## begin

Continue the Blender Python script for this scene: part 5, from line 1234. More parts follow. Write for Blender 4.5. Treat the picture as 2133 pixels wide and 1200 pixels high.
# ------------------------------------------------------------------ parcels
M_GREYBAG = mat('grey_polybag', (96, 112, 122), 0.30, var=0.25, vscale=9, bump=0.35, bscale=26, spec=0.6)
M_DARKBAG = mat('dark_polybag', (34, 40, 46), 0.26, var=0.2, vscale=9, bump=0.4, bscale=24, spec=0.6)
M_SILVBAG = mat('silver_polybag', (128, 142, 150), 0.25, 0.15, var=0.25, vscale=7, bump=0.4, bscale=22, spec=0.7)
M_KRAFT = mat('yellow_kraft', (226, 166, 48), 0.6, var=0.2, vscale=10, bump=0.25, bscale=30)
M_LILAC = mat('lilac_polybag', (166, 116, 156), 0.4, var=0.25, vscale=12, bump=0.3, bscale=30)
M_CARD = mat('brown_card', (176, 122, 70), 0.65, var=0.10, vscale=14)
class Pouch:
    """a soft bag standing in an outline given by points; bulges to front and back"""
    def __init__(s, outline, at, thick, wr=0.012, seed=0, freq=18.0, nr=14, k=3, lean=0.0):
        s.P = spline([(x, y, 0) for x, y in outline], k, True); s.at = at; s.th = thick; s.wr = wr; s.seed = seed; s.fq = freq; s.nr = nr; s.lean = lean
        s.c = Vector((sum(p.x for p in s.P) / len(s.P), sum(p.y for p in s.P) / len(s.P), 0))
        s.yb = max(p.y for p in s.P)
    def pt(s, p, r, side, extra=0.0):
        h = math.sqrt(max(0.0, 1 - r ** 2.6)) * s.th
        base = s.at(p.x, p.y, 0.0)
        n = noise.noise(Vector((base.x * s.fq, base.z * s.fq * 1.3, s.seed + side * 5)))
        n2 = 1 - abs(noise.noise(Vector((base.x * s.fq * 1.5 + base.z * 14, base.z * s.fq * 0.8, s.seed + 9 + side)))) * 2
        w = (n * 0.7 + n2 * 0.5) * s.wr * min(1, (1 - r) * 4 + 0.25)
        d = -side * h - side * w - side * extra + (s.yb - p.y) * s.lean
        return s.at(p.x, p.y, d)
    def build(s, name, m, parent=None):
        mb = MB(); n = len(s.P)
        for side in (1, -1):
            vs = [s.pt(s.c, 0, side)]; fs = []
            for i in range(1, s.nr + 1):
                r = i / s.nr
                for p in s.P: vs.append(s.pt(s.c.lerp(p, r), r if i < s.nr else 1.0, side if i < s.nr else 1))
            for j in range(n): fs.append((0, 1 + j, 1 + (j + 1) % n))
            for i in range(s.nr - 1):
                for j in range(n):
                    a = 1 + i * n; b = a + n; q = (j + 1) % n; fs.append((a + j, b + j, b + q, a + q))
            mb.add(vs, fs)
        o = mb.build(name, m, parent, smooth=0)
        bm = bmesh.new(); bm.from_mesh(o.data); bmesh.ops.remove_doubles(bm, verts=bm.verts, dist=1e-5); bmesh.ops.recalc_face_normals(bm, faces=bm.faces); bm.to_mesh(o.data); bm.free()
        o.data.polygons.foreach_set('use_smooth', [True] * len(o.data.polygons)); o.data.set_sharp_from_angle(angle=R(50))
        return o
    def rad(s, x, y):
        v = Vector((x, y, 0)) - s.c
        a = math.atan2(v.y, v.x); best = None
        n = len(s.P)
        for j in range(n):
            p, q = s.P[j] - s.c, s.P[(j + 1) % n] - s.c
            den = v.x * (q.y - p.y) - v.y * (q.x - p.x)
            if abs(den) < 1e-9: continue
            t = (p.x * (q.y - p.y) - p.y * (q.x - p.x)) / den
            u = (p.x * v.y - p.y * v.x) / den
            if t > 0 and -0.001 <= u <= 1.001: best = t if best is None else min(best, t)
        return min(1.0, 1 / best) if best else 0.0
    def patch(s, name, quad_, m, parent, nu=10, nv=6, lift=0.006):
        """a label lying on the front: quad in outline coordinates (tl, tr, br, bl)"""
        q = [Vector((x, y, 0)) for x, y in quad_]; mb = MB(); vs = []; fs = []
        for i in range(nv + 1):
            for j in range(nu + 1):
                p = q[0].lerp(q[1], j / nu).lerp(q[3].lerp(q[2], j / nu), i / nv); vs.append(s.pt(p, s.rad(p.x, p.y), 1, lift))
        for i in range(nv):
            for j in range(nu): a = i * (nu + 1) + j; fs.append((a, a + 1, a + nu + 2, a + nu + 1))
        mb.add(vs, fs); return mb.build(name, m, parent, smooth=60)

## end

PROBLEM TO WORK ON |
Give an exact repetition of all the material.

SOLUTION TO THE EXERCISE |
Continue the Blender Python script for this scene: part 5, from line 1234. More parts follow. Write for Blender 4.5. Treat the picture as 2133 pixels wide and 1200 pixels high.
# ------------------------------------------------------------------ parcels
M_GREYBAG = mat('grey_polybag', (96, 112, 122), 0.30, var=0.25, vscale=9, bump=0.35, bscale=26, spec=0.6)
M_DARKBAG = mat('dark_polybag', (34, 40, 46), 0.26, var=0.2, vscale=9, bump=0.4, bscale=24, spec=0.6)
M_SILVBAG = mat('silver_polybag', (128, 142, 150), 0.25, 0.15, var=0.25, vscale=7, bump=0.4, bscale=22, spec=0.7)
M_KRAFT = mat('yellow_kraft', (226, 166, 48), 0.6, var=0.2, vscale=10, bump=0.25, bscale=30)
M_LILAC = mat('lilac_polybag', (166, 116, 156), 0.4, var=0.25, vscale=12, bump=0.3, bscale=30)
M_CARD = mat('brown_card', (176, 122, 70), 0.65, var=0.10, vscale=14)
class Pouch:
    """a soft bag standing in an outline given by points; bulges to front and back"""
    def __init__(s, outline, at, thick, wr=0.012, seed=0, freq=18.0, nr=14, k=3, lean=0.0):
        s.P = spline([(x, y, 0) for x, y in outline], k, True); s.at = at; s.th = thick; s.wr = wr; s.seed = seed; s.fq = freq; s.nr = nr; s.lean = lean
        s.c = Vector((sum(p.x for p in s.P) / len(s.P), sum(p.y for p in s.P) / len(s.P), 0))
        s.yb = max(p.y for p in s.P)
    def pt(s, p, r, side, extra=0.0):
        h = math.sqrt(max(0.0, 1 - r ** 2.6)) * s.th
        base = s.at(p.x, p.y, 0.0)
        n = noise.noise(Vector((base.x * s.fq, base.z * s.fq * 1.3, s.seed + side * 5)))
        n2 = 1 - abs(noise.noise(Vector((base.x * s.fq * 1.5 + base.z * 14, base.z * s.fq * 0.8, s.seed + 9 + side)))) * 2
        w = (n * 0.7 + n2 * 0.5) * s.wr * min(1, (1 - r) * 4 + 0.25)
        d = -side * h - side * w - side * extra + (s.yb - p.y) * s.lean
        return s.at(p.x, p.y, d)
    def build(s, name, m, parent=None):
        mb = MB(); n = len(s.P)
        for side in (1, -1):
            vs = [s.pt(s.c, 0, side)]; fs = []
            for i in range(1, s.nr + 1):
                r = i / s.nr
                for p in s.P: vs.append(s.pt(s.c.lerp(p, r), r if i < s.nr else 1.0, side if i < s.nr else 1))
            for j in range(n): fs.append((0, 1 + j, 1 + (j + 1) % n))
            for i in range(s.nr - 1):
                for j in range(n):
                    a = 1 + i * n; b = a + n; q = (j + 1) % n; fs.append((a + j, b + j, b + q, a + q))
            mb.add(vs, fs)
        o = mb.build(name, m, parent, smooth=0)
        bm = bmesh.new(); bm.from_mesh(o.data); bmesh.ops.remove_doubles(bm, verts=bm.verts, dist=1e-5); bmesh.ops.recalc_face_normals(bm, faces=bm.faces); bm.to_mesh(o.data); bm.free()
        o.data.polygons.foreach_set('use_smooth', [True] * len(o.data.polygons)); o.data.set_sharp_from_angle(angle=R(50))
        return o
    def rad(s, x, y):
        v = Vector((x, y, 0)) - s.c
        a = math.atan2(v.y, v.x); best = None
        n = len(s.P)
        for j in range(n):
            p, q = s.P[j] - s.c, s.P[(j + 1) % n] - s.c
            den = v.x * (q.y - p.y) - v.y * (q.x - p.x)
            if abs(den) < 1e-9: continue
            t = (p.x * (q.y - p.y) - p.y * (q.x - p.x)) / den
            u = (p.x * v.y - p.y * v.x) / den
            if t > 0 and -0.001 <= u <= 1.001: best = t if best is None else min(best, t)
        return min(1.0, 1 / best) if best else 0.0
    def patch(s, name, quad_, m, parent, nu=10, nv=6, lift=0.006):
        """a label lying on the front: quad in outline coordinates (tl, tr, br, bl)"""
        q = [Vector((x, y, 0)) for x, y in quad_]; mb = MB(); vs = []; fs = []
        for i in range(nv + 1):
            for j in range(nu + 1):
                p = q[0].lerp(q[1], j / nu).lerp(q[3].lerp(q[2], j / nu), i / nv); vs.append(s.pt(p, s.rad(p.x, p.y), 1, lift))
        for i in range(nv):
            for j in range(nu): a = i * (nu + 1) + j; fs.append((a, a + 1, a + nu + 2, a + nu + 1))
        mb.add(vs, fs); return mb.build(name, m, parent, smooth=60)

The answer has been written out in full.